I tryied to investigate the use of FunctionalExpressions proposed here by Martin: https://bitbucket.org/fenics-project/dolfin/issue/413/add-a-demo-of-global-operators-with-semi .
But it seems to me far too complex (and maybe not sufficient) to solve this theoretically trivial problem.

Any suggestions?

asked Feb 20, 2015 by cmaurini FEniCS User (1,130 points)
edited Feb 23, 2015 by cmaurini

1 Answer

+1 vote

Derivative with respect to what?

answered Feb 23, 2015 by martinal FEniCS User (2,800 points)

Directional derivative with respect to u, as a functional.

If you want to get rid of the derivative thing the fundamental question is:

How to assemble a term which is not a integral, and then mathematically speaking, not a differential form, like
f = u(x1)v(x2)
where u is a trial function, v a test function, x1 and x2 two points in the mesh. You may assume that x1 and x2 are vertexes if it simplify the answer. I known how to do it on a piece of paper or on custom finite element code, but I do not see how to do it exploiting the FEniCS assemble function.

You're right, there is no 'apply' operator in UFL, so there's currently no way to represent u(x1).

What's missing is not a purely UFL feature either, the fundamental issue is that apply is not a local operation so it doesn't fit into the "for each cell: compute local contribution && add to global value" assembly framework.

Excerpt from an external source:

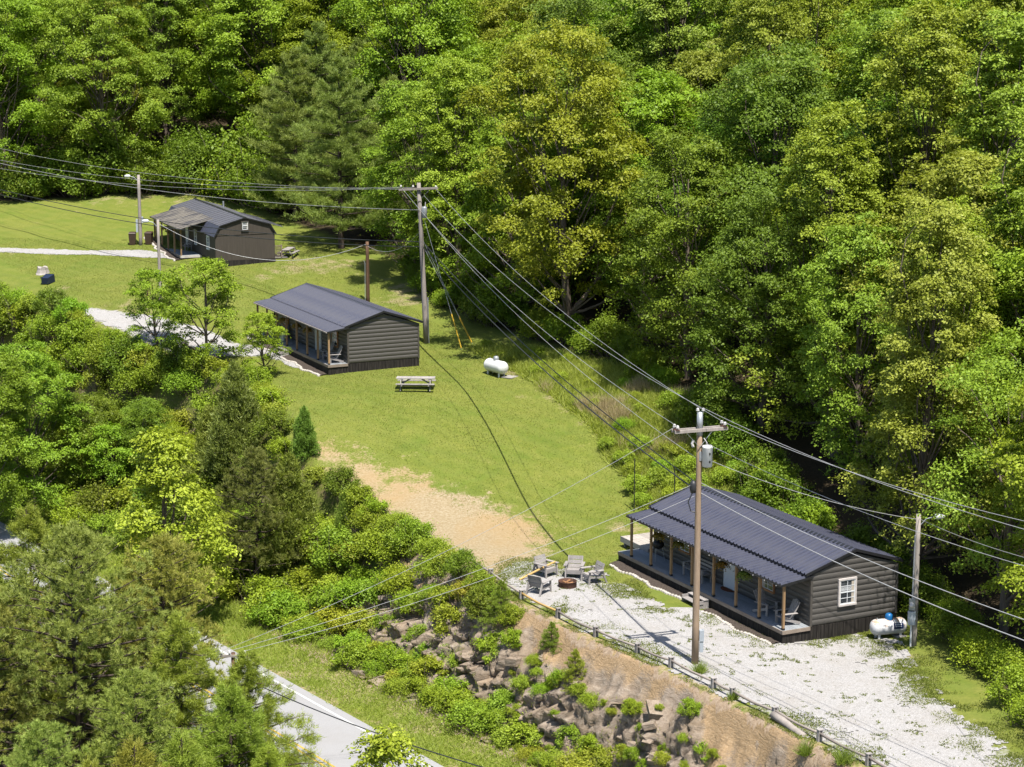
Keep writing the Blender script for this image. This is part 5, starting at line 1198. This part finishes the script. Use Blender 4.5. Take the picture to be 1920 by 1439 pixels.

That means this won't be fixed without somebody sitting down doing some serious design and implementation work.

I created an issue in bitbucket to remember about it:

https://bitbucket.org/fenics-project/dolfin/issue/475/assembling-functionals-that-are-not

Martin, I let you select the appropriate priority level and improve the description if you feel it necessary.